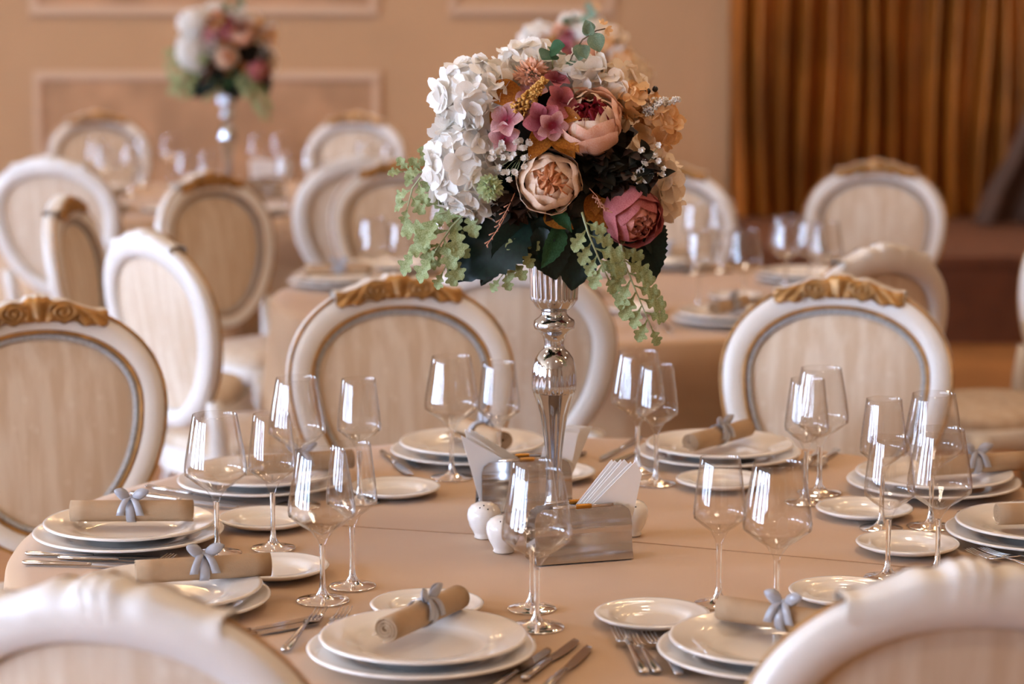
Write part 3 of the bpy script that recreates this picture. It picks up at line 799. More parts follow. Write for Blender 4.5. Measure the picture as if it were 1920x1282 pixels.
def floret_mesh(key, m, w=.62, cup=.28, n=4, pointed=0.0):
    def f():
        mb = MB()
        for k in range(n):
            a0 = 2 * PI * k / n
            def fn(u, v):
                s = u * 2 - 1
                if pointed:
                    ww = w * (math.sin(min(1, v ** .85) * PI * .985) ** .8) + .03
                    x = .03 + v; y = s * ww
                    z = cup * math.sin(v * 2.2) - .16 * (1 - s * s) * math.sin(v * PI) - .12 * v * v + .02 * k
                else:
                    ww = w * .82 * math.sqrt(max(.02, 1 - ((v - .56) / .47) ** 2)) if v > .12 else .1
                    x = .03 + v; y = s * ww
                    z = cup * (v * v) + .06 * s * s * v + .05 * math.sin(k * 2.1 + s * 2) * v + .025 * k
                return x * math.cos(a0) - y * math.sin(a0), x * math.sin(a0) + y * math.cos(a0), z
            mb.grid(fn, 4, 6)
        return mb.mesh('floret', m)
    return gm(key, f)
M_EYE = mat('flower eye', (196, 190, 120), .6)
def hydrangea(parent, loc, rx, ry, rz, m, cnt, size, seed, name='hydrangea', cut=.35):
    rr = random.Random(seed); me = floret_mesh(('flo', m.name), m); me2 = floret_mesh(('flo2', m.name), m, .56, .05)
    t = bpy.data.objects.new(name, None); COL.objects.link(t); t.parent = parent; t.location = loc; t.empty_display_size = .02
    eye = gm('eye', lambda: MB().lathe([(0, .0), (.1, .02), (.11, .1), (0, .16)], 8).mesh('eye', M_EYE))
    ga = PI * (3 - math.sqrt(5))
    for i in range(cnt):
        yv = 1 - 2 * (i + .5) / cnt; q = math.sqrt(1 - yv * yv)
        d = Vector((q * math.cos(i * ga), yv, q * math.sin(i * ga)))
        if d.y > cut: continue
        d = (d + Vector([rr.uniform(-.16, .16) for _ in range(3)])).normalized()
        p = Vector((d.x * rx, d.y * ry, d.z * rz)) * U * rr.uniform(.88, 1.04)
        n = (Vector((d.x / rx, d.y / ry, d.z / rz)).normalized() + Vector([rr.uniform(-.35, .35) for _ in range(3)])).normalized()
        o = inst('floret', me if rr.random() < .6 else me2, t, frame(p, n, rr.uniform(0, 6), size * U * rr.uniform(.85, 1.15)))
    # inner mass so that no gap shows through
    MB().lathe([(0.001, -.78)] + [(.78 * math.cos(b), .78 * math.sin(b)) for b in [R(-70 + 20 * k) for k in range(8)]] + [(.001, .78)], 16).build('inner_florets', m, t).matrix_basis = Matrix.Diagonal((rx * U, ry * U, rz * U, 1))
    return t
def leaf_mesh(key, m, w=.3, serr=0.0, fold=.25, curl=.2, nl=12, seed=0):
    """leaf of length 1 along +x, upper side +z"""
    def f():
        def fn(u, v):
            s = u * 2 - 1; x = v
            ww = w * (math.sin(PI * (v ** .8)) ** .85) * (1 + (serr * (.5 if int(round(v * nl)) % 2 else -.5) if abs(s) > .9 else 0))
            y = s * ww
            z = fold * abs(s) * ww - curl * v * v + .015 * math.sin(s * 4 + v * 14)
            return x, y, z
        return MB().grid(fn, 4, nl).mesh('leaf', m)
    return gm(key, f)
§
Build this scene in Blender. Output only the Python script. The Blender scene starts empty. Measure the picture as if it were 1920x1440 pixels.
§
The answer should be a single number: the count of lines in the data that include the string "were".

2